Odette has a reputation as an anti-Dreyfusard, which has drawn others to her, such as Mme. d'Épinoy who, visiting Odette to ask for a contribution to the right-wing Patrie Française, is surprised to find her salon filled with fashionable people. "Since, without her being aware of it, the Princesse d'Épinoy saw people's place in society as internal to them, she was obliged to disincarnate Mme Swann and reincarnate her in a fashionable woman." So now Odette is seen in the company of "Mme de Marsantes and the woman who, thanks to the progressive effacement of the Duchesse de Guermantes (sated with honors, and annihilating herself by putting up no reisistance), was on the way to becoming the 'lioness,' the queen of the hour, the Comtesse Molé." 

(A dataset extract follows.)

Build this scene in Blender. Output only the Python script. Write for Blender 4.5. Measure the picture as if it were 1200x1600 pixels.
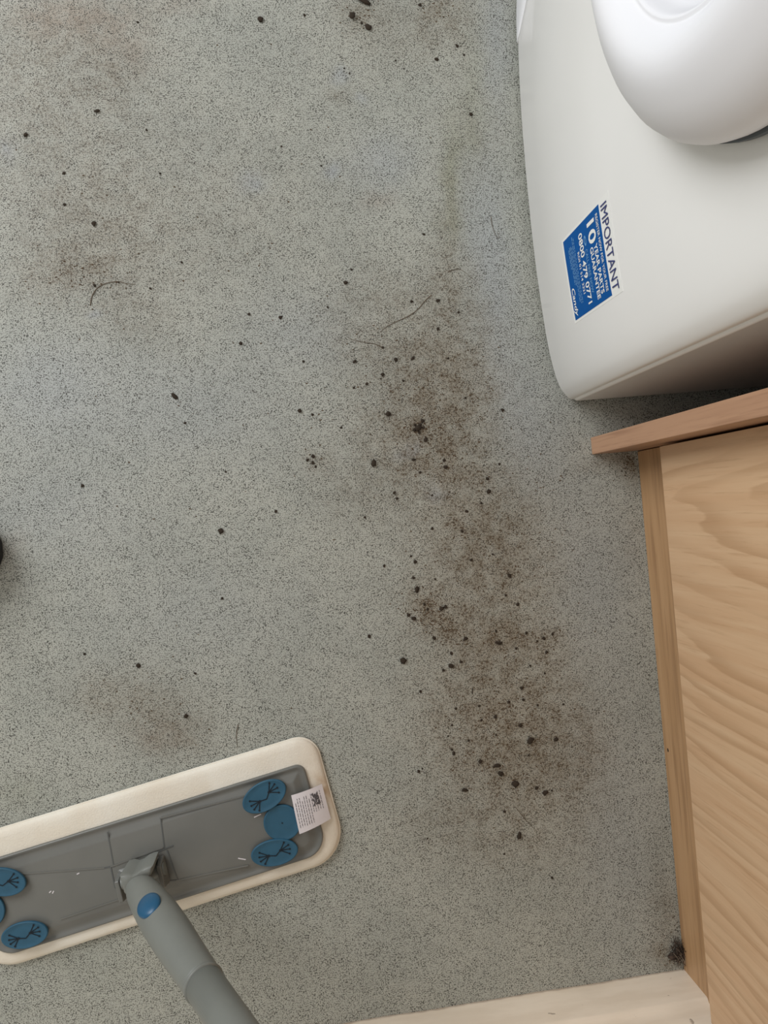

Even the narrator's role in society has begun to change: "Mme Swann was able to believe I was making up with her daughter out of snobbery." Adding to this is Gilberte's inheritance of "nearly eighty million francs" from "an uncle of Swann's." As for Swann himself, his Dreyfusism does no harm to Odette's standing, "because they said, 'He's senile, an idiot, no one pays him any attention, only his wife counts and she's charming.'" Odette's reputation as an "intellectual," though wholly undeserved, also counts in her favor: "to prefer Mme Swann was to prove that you were intelligent, like going to a concert rather than a tea party." The narrator is surprised to hear Mme. de Montmorency compare Odette to the Duchesse de Guermantes, to the latter's disadvantage, saying that if the Duchesse had "stuck at it more, she'd have managed to create a salon." He comments, "If Mme de Guermantes did not have a 'salon,' what, then, was a 'salon'?"